▸ Directions for this task
Leave out the pictures and print only the lines from the one with "Build this scene" through the one with "S.cycles.pixel_filter_type = 'BLACKMAN_HARRIS';", exactly as they are.

(Items from a data source)
--- Start ---

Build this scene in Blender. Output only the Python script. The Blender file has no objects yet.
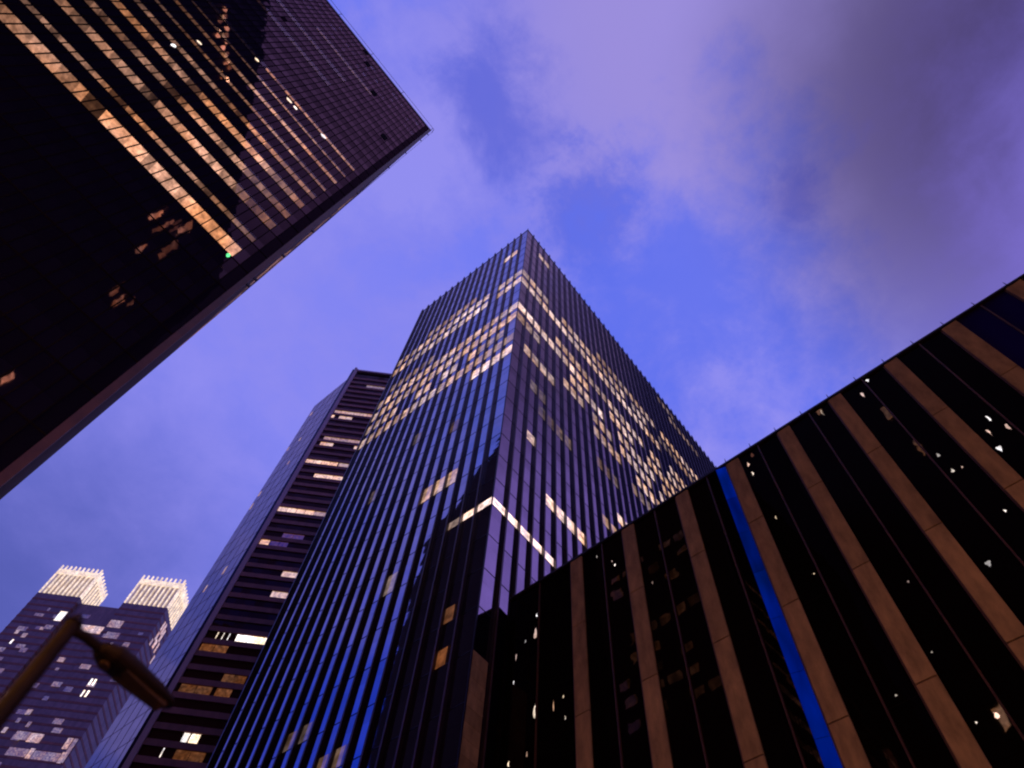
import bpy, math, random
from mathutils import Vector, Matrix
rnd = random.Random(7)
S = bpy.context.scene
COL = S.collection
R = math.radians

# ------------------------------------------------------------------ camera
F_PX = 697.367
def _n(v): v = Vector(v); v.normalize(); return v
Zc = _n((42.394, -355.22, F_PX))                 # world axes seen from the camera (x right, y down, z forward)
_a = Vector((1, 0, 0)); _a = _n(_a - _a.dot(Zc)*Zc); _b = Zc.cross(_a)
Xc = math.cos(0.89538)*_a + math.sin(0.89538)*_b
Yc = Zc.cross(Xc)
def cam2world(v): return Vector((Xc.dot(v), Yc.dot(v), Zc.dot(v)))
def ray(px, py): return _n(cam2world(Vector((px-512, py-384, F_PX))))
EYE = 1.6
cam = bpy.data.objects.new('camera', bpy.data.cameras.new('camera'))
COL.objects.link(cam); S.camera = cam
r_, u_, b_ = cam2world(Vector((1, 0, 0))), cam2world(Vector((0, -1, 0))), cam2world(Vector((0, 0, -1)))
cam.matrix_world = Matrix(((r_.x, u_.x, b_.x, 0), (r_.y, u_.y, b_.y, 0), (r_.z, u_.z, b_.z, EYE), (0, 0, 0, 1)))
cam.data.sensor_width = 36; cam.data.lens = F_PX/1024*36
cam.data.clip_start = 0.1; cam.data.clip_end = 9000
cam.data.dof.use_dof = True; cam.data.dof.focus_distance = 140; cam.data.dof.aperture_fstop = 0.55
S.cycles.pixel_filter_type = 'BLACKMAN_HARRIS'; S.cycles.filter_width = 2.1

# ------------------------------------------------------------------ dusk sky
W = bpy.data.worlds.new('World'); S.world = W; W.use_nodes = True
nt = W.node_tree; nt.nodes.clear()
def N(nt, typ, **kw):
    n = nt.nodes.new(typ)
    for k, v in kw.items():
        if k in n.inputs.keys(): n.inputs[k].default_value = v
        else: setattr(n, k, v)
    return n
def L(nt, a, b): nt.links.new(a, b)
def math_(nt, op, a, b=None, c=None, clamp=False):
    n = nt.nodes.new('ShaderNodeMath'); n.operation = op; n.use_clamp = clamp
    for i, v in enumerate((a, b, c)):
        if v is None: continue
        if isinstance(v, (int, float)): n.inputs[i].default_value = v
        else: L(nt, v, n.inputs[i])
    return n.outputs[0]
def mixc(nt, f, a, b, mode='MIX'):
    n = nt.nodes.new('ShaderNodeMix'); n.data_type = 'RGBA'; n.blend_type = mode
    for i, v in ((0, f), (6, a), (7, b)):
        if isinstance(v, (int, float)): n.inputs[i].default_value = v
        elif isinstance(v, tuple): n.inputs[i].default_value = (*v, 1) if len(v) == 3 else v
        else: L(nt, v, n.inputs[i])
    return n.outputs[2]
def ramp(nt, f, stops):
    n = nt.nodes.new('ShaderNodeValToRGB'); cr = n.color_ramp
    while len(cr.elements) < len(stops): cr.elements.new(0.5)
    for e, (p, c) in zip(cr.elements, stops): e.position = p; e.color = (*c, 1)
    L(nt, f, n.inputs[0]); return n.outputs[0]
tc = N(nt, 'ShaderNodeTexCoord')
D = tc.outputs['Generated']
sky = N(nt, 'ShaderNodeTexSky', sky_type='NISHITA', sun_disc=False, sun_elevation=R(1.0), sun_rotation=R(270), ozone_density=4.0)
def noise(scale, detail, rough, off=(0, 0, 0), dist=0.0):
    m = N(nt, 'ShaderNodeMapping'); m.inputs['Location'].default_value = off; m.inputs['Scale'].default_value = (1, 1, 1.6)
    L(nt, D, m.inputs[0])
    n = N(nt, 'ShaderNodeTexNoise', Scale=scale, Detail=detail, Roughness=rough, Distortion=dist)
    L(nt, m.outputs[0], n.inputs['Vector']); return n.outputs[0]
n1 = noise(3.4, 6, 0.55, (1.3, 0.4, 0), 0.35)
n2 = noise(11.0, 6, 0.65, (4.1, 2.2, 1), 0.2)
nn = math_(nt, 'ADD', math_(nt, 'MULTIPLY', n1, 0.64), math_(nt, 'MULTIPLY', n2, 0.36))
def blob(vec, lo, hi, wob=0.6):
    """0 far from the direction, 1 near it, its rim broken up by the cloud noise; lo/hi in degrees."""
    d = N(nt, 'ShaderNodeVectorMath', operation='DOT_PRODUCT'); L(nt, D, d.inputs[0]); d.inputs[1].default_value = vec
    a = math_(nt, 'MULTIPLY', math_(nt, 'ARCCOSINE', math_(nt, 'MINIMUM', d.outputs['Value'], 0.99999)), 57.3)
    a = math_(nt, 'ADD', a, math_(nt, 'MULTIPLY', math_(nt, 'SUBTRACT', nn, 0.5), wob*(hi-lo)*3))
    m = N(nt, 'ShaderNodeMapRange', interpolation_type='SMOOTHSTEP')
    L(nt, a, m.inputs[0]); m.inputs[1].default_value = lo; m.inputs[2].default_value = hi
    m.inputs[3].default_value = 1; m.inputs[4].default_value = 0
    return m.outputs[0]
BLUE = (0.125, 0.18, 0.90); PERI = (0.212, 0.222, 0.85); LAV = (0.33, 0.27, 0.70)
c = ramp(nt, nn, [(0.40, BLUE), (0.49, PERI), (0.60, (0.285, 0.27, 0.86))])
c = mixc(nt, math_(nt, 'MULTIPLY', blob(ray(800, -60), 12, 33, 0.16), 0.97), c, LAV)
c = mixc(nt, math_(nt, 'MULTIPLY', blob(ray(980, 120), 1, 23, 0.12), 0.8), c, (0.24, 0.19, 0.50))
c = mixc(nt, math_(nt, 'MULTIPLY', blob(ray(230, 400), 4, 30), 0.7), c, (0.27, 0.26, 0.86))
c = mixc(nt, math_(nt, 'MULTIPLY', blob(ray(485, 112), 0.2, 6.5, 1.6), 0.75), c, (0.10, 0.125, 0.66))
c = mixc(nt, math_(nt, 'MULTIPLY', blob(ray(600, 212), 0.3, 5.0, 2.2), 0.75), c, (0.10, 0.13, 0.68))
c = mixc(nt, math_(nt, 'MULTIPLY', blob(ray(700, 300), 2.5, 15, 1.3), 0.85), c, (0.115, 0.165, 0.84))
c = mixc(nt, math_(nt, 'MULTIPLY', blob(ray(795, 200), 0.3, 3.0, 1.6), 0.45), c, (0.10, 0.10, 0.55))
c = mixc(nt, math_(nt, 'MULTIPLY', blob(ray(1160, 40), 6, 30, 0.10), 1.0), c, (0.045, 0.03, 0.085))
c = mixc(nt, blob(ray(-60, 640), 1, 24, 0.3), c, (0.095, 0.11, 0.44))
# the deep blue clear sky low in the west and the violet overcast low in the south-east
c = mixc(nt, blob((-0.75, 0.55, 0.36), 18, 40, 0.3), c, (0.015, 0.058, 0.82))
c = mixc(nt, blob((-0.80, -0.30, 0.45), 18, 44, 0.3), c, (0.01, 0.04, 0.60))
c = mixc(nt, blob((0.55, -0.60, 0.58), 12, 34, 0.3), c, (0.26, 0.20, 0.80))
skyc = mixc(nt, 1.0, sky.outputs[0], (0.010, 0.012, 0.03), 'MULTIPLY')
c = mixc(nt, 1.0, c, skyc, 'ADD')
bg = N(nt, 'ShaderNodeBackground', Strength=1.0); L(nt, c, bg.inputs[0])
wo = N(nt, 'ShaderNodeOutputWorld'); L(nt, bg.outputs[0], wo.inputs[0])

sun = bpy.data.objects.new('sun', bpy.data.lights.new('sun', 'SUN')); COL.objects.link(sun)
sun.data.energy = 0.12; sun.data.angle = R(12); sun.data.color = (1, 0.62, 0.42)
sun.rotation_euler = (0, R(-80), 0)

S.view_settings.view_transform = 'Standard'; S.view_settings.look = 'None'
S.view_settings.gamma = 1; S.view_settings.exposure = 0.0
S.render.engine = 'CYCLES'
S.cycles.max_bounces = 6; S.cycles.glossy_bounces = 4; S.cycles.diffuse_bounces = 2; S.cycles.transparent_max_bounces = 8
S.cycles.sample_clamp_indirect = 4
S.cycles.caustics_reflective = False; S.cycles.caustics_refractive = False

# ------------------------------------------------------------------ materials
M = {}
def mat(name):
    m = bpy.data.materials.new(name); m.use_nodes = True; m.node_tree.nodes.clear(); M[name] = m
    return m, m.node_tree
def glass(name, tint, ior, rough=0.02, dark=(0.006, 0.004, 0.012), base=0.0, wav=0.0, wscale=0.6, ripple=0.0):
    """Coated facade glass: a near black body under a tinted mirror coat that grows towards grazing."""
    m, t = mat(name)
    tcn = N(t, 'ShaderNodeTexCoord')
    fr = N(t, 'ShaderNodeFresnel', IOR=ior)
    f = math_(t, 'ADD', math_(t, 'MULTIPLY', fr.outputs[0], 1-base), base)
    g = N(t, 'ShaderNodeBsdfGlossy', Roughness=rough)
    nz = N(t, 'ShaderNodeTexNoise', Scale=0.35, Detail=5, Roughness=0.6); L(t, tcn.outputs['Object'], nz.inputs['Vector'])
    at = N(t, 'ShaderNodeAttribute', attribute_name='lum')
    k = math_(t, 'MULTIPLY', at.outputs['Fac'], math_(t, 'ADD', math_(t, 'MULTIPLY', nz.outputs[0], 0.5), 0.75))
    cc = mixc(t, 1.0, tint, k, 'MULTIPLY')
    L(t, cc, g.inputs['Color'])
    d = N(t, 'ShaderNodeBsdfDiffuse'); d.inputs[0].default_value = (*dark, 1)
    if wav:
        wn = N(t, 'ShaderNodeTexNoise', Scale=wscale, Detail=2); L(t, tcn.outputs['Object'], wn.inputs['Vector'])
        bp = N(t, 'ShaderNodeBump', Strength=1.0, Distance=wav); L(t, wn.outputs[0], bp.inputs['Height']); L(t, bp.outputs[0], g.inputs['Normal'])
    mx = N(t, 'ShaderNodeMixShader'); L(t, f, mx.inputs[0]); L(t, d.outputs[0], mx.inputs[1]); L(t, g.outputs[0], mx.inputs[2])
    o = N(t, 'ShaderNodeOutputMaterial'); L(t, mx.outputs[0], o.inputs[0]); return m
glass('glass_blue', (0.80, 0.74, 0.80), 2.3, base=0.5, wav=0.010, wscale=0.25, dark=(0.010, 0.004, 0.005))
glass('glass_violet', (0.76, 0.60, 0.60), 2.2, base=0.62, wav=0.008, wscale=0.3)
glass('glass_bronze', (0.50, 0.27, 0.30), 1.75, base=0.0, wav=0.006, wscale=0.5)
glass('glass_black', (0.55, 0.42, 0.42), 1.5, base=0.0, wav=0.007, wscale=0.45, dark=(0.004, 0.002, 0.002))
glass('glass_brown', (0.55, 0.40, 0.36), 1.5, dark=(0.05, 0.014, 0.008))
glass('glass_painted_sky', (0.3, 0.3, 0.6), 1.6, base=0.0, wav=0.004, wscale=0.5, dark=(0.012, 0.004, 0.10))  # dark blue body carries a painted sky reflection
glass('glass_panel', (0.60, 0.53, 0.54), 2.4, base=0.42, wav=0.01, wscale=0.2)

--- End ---
--- Start ---

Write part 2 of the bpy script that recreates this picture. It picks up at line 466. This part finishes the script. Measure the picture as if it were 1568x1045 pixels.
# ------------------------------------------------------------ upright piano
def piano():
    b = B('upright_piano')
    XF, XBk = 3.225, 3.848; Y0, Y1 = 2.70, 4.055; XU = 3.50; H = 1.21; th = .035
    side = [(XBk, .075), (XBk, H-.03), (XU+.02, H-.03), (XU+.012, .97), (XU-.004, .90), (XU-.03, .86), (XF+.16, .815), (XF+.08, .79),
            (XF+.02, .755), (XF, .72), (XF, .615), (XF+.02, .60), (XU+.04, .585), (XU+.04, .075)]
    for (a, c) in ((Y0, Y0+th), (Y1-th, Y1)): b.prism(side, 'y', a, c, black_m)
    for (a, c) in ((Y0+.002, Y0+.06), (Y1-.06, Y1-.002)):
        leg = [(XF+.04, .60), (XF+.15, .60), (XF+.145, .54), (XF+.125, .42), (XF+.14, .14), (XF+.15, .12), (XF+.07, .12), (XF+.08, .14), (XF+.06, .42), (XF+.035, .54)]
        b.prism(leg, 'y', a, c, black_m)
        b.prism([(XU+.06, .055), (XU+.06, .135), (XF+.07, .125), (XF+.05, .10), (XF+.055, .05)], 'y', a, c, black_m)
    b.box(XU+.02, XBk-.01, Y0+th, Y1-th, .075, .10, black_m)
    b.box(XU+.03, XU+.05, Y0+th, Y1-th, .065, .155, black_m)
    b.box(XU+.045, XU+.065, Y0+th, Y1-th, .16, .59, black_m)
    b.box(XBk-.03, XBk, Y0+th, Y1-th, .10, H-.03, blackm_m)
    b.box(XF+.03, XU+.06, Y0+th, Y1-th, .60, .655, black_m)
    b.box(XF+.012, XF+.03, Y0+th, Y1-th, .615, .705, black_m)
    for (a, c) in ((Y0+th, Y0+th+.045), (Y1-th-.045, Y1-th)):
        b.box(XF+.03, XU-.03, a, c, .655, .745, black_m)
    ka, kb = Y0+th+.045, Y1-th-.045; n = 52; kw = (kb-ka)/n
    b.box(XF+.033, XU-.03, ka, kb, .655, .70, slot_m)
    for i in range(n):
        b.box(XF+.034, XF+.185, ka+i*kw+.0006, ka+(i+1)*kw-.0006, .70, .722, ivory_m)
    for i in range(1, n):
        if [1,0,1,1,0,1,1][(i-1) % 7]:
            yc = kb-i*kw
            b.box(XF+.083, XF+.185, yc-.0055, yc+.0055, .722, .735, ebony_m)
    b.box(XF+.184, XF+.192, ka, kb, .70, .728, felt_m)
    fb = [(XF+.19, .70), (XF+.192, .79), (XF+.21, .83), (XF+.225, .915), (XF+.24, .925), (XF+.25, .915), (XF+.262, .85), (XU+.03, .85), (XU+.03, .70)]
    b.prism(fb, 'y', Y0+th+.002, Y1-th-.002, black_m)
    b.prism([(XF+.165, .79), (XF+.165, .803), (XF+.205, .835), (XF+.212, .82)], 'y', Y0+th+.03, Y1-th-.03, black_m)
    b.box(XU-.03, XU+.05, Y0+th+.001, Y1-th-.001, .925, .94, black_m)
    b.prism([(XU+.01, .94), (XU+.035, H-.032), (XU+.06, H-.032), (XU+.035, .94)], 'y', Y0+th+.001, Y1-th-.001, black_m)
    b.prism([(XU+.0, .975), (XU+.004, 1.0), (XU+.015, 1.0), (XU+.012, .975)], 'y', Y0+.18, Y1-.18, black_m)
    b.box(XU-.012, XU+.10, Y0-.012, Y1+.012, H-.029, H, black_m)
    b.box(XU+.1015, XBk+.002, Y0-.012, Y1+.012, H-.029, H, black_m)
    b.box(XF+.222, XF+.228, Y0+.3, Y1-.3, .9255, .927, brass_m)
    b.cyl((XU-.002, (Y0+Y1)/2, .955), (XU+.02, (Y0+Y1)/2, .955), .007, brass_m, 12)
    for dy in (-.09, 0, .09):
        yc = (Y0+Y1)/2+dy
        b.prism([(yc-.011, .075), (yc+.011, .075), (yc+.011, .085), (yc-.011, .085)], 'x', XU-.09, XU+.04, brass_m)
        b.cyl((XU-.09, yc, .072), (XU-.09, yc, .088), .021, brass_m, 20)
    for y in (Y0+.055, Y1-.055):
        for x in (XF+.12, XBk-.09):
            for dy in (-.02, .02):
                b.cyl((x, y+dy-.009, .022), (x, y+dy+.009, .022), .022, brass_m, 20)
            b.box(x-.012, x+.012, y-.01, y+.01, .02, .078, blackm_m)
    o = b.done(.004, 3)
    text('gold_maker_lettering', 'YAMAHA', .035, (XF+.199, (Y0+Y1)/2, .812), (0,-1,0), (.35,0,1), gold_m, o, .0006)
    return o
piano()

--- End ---

▸ Task response
Build this scene in Blender. Output only the Python script. The Blender file has no objects yet.
import bpy, math, random
from mathutils import Vector, Matrix
rnd = random.Random(7)
S = bpy.context.scene
COL = S.collection
R = math.radians

# ------------------------------------------------------------------ camera
F_PX = 697.367
def _n(v): v = Vector(v); v.normalize(); return v
Zc = _n((42.394, -355.22, F_PX))                 # world axes seen from the camera (x right, y down, z forward)
_a = Vector((1, 0, 0)); _a = _n(_a - _a.dot(Zc)*Zc); _b = Zc.cross(_a)
Xc = math.cos(0.89538)*_a + math.sin(0.89538)*_b
Yc = Zc.cross(Xc)
def cam2world(v): return Vector((Xc.dot(v), Yc.dot(v), Zc.dot(v)))
def ray(px, py): return _n(cam2world(Vector((px-512, py-384, F_PX))))
EYE = 1.6
cam = bpy.data.objects.new('camera', bpy.data.cameras.new('camera'))
COL.objects.link(cam); S.camera = cam
r_, u_, b_ = cam2world(Vector((1, 0, 0))), cam2world(Vector((0, -1, 0))), cam2world(Vector((0, 0, -1)))
cam.matrix_world = Matrix(((r_.x, u_.x, b_.x, 0), (r_.y, u_.y, b_.y, 0), (r_.z, u_.z, b_.z, EYE), (0, 0, 0, 1)))
cam.data.sensor_width = 36; cam.data.lens = F_PX/1024*36
cam.data.clip_start = 0.1; cam.data.clip_end = 9000
cam.data.dof.use_dof = True; cam.data.dof.focus_distance = 140; cam.data.dof.aperture_fstop = 0.55
S.cycles.pixel_filter_type = 'BLACKMAN_HARRIS'; S.cycles.filter_width = 2.1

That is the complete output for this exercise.